The Emperor’s New Clothes

The Emperor’s New Clothes

The scandal involving John Galliano’s unfortunate remarks, dismissal from the House of Dior, and his recent attempt at redemption through a stint at Oscar De La Renta, set me thinking about the differences, and parallels, between the fashion and interior design industries, and particularly how the cult of personality affects the two industries.

John Galliano after one of his final collections at Dior

John Galliano after one of his final collections at Dior

In the fashion world, there are clear routes to market: Fashion Week in major world cities, catwalk shows and semi-annual collections, couture and celebrity labels. The actual clothes that wind up in our stores and closets are usually quite different from what we see at these events, but each feeds on the other in a well-established way.

A Sumptuous Dior Couture Creation by John Galliano

A Sumptuous Dior Couture Creation by John Galliano

The interior design industry, for the most part, comes at things from a different perspective. Certainly, there are celebrity designers, and if one of them were recorded making the kinds of statements Galliano did, there would be an outcry. But other than perhaps furniture or accessory lines, there’s no machine on the order of the fashion industry, whereby a designer’s vision is modified to accommodate real-world consumers. And that has led to a strange anomaly in interior design.

A Kelly Wearstler Designed Living Room

A Kelly Wearstler Designed Living Room

Some designers, like some architects, have become arbiters of taste and celebrities in their own right, using the media, high-profile clients and self-promotion to become stars. In commercial work, it’s not necessarily a bad thing if the designer’s individual vision predominates. But when it comes to residential work, the advantages are less clear.
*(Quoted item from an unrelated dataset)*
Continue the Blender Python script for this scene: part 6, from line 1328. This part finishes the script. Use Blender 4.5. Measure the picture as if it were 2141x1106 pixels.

Clients who hire a Kelly Wearstler or John Saladino may be choosing them because they love that particular look, but I suspect some are buying a label, just as they wear Galliano couture or Manolos, whether they suit them or not. Can the label phenomenon really translate to interior design?

Nate Berkus, an endorsement from Oprah always helps.

Nate Berkus, an endorsement from Oprah always helps.

The heart of a successful interior begins and ends with the individual client. It should be less about the designer’s vision or style and more about you. Just as designer clothes can sometimes “wear” you rather than the other way around, some of these celebrity homes scream about the designer and say nothing about the owner. The work may look wonderful splashed across the pages of Architectural Digest, but does anyone really live there? Could you?

The process of designing your home should be about informed consumption. A truly talented designer, whether he or she is a big name or a hardworking local designer whose portfolio speaks to you, should always start with extensive consultation with you, helping you to clarify your own vision.
Without that, it’s really just window dressing.

A Michael S. Smith Interior: one of the hottest celebrity designers around.

A Michael S. Smith Interior: one of the hottest celebrity designers around.